Technology definitely has its benefits; it can be a great tool that helps to connect us. I use it all the time to research, advocate and communicate, although I'm a holdout when it comes to texting, tweeting and Facebook. I've known quite a few older folks who don't own a computer, let alone a cell phone. Some of them don't even own answering machines.

I just miss the days when things were built to last for longer periods of time and didn't require constant replacement in order to keep up with the latest technology.

Twilight said...

LB ~ Yes, I know some people of my own generation who either don't own a computer, or if they do will not use it - some of my old work friends and a couple of cousins in the UK/Europe for instance. I've nobody to network with in the UK for that reason. Christmas cards and letters are the most we can manage.

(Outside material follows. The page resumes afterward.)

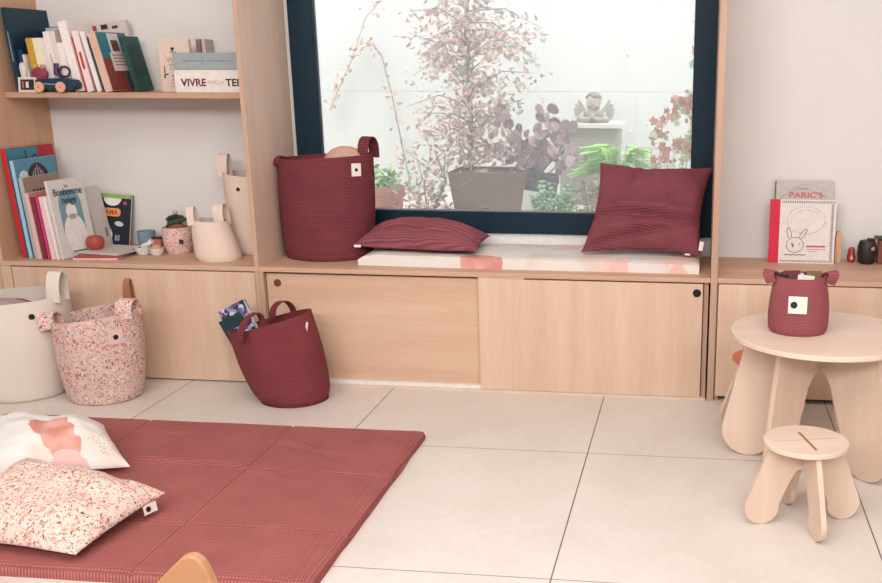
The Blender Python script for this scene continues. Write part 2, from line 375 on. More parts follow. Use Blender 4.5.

I think I've reached the edge of my own progress on this front now though. I don't do Facebook, hardly ever do personal e-mails, Use Twitter minimally just for reading mainly. One cellphone between us for emergencies, and a landline - because we're at home a lot of the time. One TV, 2 desktops and a laptop. That's my "edge", and whereas I used to feel a bit avant garde years ago, with my home computer, now I'm back to old fashioned again.

Technology has great advantages though, I'm not about to knock it.
Weather forecasting and radar in that respect is wonderful. We're under Tornado Watch at present and without the weather reporting driven by radar online and on TV I'd be a nervous wreck. They can track within streets almost where the danger spots will be.